Size uniformities of diameter and the pitch of master template and TPU-Green1 with pillar patterns.

The processing accuracy of TPU-AGF-Green1 was considered to be acceptable to fabricate the basic study for optical materials derived from biomass with subwavelength structures of 350 to 800 nm required in the antiglare film of liquid crystal display and electroluminescence display. The relationship between chemical modification of ultraviolet curing reactions and processing accuracy of height in TPU-AGF-Green1 should be carefully investigated in future studies.

3.3.

Volumetric Shrinkage of TPU-AGF-Green1 Derived from Biomass During Ultraviolet Irradiation

Film thickness shrinkage of ultraviolet curing process of TPU-AGF-Green1 was 4.8%. The above referenced acryl-based resist material [isobornyl acrylate (50 wt%), ethylene glycol diacrylate (20 wt%), $n$-butyl acrylate (25 wt%), a photoinitiator, and tridecafluro-1,1,2,2-tetrahydrooctyldimethylchlorosilane (2 wt%)] and mr-UVCur06 had the film thickness shrinkage of ultraviolet curing process of 8.9% and 8.7%, respectively. TPU-AGF-Green1 indicated a lower film thickness shrinkage of ultraviolet curing process than the two referenced resist materials. The starting thicknesses for all the samples tested were $\sim 300\mathrm{nm}$. The distinctive bulky glucose structures in sugar-related organic compounds derived from biomass were considered to be effective for minimizing volumetric shrinkage during ultraviolet irradiation. In addition to the demonstration of antiglare film with new chemical structures for environmentally compatible fabrication, low cost, and high manufacturability, the effect of the bulky chemical structure in glucose and trehalose derivatives for minimizing the film shrinkage was investigated to achieve the nanoimprint images of pillar patterns with high-processing accuracy.

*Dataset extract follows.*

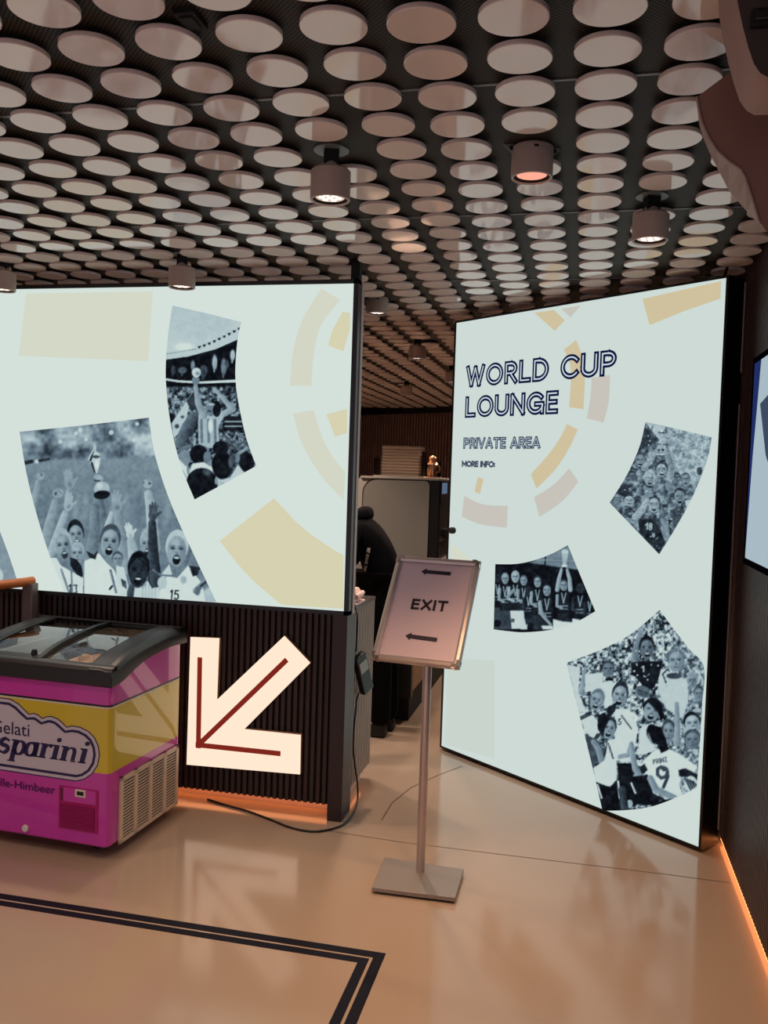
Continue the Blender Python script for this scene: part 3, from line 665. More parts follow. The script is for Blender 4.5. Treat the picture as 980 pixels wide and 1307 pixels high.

Oxetane and epoxy polymerization as one of cationic ultraviolet chemical reactions is expected to be of considerable benefit in minimizing volumetric shrinkage during ultraviolet irradiation in the next material design of antiglare film. The approach of adding oxetane or epoxy group as photoreactive side-chain functionality into the distinctive bulky glucose structures in sugar-related organic compounds derived from biomass is considered to be a key in the characterization of advanced nanoimprint materials.

3.4.

Optical Transparency and Refraction Index of TPU-AGF-Green1 Derived from Biomass

Figure 10 shows the dependence of wavelength on (a) real refractive index and (b) imaginary refractive index ($k$-value) of TPU-AGF-Green1. TPU-AGF-Green1 was indicated to achieve a real refraction index of 1.45 to 1.53 at 350 to 800 nm and an imaginary refractive index of $<0.005$ at 350 to 800 nm. Therefore, TPU-AGF-Green1 has suitable optical transparency and refractive index for an antiglare film and is suitable for future development of antireflective material with subwavelength structures and refractive index material of 1.45 to 1.53 at 350 to 800 nm as a chemical design of sugar-related organic compounds derived from biomass.

Fig. 10

Dependence of wavelength on real refractive index and imaginary refractive index ($k$-value) of TPU-AGF-Green1.

3.5.

$O_2$ Gas Barrier Properties of TPU-AGF-Green1 Derived from Biomass

${\mathrm{O}}_2$ gas barrier properties of TPU-AGF-Green1 and the referenced polyethylene were compared to calculate ${\mathrm{O}}_2$ transmission rate in 10-μm film thickness. It was found that the ${\mathrm{O}}_2$ transmission rate of $1.4\mathrm{E}\text{-}11{\mathrm{cm}}^3·\mathrm{cm}/{\mathrm{cm}}^2·\sec ·\mathrm{cmHg}$ in TPU-AGF-Green1 was less than that of $2.8\mathrm{E}\text{-}10{\mathrm{cm}}^3·\mathrm{cm}/{\mathrm{cm}}^2·\sec ·\mathrm{cmHg}$ in the referenced polyethylene. It was confirmed that TPU-AGF-Green1 had great ${\mathrm{O}}_2$ gas barrier properties owing to radical polymerization by ultraviolet curable acryloyl groups in sugar-related organic compounds such as glucose derivatives, trehalose derivatives, and isobornyl methacrylate in the baking.